→ **Description of the task**:
Go through the records below line by line, counting those that contain the word "More"; answer with the count only.

→ **Data extract**:
*****
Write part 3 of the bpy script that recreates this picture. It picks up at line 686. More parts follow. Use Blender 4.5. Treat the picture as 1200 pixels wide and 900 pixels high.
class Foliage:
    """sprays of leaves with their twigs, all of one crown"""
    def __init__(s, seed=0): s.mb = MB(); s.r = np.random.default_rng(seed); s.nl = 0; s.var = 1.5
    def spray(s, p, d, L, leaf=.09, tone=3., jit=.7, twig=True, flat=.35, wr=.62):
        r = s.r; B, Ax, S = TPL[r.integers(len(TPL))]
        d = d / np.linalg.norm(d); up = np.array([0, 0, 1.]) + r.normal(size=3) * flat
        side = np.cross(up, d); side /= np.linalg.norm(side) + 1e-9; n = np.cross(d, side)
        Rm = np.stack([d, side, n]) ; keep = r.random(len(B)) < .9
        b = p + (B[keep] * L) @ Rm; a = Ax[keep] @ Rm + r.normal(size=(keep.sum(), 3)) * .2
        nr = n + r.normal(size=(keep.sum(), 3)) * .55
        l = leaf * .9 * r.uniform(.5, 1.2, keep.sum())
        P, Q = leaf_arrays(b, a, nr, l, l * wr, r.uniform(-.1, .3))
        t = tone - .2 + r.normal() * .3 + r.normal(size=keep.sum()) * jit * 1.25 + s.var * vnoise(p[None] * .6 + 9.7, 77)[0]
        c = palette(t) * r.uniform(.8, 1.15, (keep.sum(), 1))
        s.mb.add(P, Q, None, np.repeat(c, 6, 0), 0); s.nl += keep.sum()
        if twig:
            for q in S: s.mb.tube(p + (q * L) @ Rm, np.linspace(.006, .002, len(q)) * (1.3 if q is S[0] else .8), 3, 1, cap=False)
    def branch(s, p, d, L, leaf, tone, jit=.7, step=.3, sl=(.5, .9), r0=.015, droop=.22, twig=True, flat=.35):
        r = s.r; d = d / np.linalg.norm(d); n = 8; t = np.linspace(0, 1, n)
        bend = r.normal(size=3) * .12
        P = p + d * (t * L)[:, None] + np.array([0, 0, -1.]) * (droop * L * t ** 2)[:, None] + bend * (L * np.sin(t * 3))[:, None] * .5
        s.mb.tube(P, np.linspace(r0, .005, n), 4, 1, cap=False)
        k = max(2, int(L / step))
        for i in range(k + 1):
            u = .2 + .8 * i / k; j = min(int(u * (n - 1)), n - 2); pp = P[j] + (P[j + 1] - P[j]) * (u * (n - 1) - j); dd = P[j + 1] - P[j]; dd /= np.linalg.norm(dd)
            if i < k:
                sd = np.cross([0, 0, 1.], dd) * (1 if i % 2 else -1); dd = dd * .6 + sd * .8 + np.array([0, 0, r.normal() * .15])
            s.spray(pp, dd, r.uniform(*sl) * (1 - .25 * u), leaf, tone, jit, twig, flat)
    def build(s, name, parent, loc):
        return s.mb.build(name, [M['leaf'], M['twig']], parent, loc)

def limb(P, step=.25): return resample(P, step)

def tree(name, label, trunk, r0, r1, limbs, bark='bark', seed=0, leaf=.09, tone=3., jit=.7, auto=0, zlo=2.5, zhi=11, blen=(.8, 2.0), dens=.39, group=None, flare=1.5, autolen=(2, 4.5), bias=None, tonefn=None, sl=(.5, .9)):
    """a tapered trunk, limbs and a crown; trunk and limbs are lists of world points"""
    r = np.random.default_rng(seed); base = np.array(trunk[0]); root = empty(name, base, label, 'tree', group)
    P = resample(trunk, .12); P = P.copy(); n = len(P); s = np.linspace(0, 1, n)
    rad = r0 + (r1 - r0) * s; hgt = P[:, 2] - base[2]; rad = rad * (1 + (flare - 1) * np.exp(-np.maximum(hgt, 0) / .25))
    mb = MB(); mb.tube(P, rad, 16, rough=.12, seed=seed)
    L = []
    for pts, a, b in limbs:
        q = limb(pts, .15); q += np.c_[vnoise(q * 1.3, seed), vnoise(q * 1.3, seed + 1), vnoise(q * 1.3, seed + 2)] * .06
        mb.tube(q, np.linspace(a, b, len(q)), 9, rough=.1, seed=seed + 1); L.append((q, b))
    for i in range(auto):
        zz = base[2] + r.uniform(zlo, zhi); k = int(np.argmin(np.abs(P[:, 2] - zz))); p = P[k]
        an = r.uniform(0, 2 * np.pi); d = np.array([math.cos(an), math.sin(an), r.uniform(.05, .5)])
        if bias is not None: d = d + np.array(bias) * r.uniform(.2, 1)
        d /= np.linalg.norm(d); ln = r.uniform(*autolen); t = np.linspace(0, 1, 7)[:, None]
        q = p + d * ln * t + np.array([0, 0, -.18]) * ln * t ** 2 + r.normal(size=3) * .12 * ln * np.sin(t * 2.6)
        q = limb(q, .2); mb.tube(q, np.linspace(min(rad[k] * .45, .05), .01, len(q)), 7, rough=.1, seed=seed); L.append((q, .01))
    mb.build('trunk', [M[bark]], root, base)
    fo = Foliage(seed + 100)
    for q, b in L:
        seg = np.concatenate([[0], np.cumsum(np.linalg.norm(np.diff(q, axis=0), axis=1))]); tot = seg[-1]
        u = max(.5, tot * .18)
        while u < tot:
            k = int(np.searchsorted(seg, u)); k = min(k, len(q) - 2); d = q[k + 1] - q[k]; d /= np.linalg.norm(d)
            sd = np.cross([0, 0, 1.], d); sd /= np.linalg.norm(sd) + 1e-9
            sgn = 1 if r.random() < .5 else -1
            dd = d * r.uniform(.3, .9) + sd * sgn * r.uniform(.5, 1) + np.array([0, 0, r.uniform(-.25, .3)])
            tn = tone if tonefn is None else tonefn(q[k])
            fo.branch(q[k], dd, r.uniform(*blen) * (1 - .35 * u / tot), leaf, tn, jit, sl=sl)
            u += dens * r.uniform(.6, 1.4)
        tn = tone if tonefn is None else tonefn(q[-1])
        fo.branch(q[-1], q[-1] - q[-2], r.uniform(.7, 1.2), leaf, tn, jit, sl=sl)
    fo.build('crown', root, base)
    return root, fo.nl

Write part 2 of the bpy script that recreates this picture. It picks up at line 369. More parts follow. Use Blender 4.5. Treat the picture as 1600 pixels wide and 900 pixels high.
*****
→ **Solution below**:
2